As far as matching the Kester profile goes, or the the profile on the screenshot that Mr. Lesnet showed in his video, the heat/soak phase the temperature is just a little bit high. However, he never says that his profile is intended for Sn63Pb37 solder so maybe he was trying to achieve something else (that is what I get for making an assumption). The profile does however, work very well for me for that solder. So where does that leave me?
The book that came with the oven (which is obviously translated from Chinese into very funny English) says about the same numbers for the preheat and heat and a bit hotter for the solder.
But interestingly, the oven does not come pre-programmed that way for any of the default profiles:
The book that came with the oven also has a nice chart with some properties of different alloys of solder. On that chart it says that the melting point of Sn63Pb37 is 183 degrees. That means that the soak/preheat phase is just below the melting point of the solder. My best guess it that the spot where the thermocouple measures the temperature-just off of the surface of the board-is actually just touch higher than the actual junction temperature which is why I think that it works.
The next real boards that I do I think that I will run an experiment and lower the preheat temperature by 5 degrees. Unfortunately that still leaves me with the question… why did I have bad solder joints originally? I think that the answer is old solder paste, but I am not sure that I will ever know.
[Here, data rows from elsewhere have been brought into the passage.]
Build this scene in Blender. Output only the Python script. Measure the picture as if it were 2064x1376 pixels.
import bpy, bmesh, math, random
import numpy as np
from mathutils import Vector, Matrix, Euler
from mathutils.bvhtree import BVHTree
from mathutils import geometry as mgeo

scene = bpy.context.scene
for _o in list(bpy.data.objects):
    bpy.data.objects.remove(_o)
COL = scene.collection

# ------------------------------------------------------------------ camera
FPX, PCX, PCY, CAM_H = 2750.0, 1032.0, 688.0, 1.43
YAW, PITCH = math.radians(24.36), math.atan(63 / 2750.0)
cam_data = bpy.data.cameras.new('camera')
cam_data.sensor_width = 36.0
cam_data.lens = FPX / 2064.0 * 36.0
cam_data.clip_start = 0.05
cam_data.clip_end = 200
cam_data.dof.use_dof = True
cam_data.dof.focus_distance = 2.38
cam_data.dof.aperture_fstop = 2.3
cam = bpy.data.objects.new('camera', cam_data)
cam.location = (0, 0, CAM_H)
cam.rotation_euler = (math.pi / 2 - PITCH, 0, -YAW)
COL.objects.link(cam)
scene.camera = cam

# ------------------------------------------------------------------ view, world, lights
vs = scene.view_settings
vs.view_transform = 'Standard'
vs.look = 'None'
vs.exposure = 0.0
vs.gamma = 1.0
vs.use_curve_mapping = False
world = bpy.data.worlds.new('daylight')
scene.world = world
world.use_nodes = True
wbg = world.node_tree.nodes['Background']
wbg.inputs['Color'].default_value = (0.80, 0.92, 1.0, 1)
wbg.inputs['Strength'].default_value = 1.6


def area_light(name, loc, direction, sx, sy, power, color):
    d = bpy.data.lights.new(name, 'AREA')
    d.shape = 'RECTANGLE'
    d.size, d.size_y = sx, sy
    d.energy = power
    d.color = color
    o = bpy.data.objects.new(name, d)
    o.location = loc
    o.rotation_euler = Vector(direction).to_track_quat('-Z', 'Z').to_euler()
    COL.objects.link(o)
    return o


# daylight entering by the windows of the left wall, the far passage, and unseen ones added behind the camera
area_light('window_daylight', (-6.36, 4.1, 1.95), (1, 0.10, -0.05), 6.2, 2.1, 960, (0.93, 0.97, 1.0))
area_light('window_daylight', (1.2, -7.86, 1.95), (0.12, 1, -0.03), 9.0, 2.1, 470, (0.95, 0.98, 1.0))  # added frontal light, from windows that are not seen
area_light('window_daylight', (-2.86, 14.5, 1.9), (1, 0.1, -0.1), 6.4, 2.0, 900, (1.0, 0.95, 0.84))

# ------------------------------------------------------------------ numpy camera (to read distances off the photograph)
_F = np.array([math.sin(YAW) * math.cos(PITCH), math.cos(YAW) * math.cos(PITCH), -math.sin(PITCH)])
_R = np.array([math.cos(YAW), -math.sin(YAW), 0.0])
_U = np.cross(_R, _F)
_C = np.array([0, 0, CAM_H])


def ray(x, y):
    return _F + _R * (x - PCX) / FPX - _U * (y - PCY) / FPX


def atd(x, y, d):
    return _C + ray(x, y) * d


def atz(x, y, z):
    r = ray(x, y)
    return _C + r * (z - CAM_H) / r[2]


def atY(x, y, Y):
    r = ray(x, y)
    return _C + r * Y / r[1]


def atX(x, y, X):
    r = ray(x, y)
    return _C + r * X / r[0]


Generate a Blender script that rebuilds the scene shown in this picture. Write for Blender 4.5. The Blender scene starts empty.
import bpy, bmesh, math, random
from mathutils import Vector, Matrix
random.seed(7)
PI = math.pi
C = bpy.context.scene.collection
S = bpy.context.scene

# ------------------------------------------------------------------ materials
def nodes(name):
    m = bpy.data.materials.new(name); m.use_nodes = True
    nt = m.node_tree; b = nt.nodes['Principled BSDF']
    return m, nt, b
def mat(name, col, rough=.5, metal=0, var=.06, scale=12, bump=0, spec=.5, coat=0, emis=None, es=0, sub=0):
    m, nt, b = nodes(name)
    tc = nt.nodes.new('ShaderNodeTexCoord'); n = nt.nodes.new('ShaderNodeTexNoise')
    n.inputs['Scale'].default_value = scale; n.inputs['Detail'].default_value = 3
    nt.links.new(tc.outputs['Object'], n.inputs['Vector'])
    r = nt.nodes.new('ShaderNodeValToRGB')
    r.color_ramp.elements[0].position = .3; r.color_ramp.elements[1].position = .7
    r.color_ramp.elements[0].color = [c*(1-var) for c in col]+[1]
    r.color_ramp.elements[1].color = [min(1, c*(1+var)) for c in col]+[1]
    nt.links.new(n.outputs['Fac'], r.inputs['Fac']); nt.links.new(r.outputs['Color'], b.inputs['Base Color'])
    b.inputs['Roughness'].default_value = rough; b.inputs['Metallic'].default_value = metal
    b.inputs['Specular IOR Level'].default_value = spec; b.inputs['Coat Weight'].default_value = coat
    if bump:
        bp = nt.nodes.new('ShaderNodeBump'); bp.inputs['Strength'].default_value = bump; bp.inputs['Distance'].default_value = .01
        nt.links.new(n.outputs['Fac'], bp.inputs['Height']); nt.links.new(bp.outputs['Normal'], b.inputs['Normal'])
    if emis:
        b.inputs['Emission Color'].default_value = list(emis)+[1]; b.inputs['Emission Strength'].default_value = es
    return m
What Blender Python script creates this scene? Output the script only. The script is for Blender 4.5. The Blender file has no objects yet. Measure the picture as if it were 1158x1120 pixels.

That is it. While I was looking for information I found a number of resources on the internet to be useful
Link | Comment |
---|---|
Ian Lesnet youtube video | |
Marks Tech Channel teardown of QS-5100 | He warns you that a wire isn't connected properly |
Kester Datasheet | Graph profile on 2nd page of document |
Reflow 7 youtube video | A sweep of the temperature measured with a multi-meter |
Dangerous Prototype Forum discussion | a few solder profiles + some proposed modifications |
MakeICT scan of QS-5100 manual | Just a scan of the manual |
An EEVBlog Forum discussion of the QS-5100 | A bit of chatter |
Despectus blog teardown of QS-5100 | A modification of the placement of the thermocouple |
Labitat wiki | A few different reflow profiles & instructions |
2 Comments
I have this, and have been playing with it on my first day. All seems to be working except that it stalls 4 degrees below the preheat temp and fails to reach the holding temps (just hangs up). I see that that the thermocouple is compensated and that there isn’t an adjustment. I am thinking either the tubes are under powered or a thermocouple is in a bad position? Any ideas?
I have no idea…. my guess would be the location of the thermocouple. I have been wanting to design a board that controls the system as a replacement for their setup… but life has been complicated. It is certainly an annoying situation no doubt.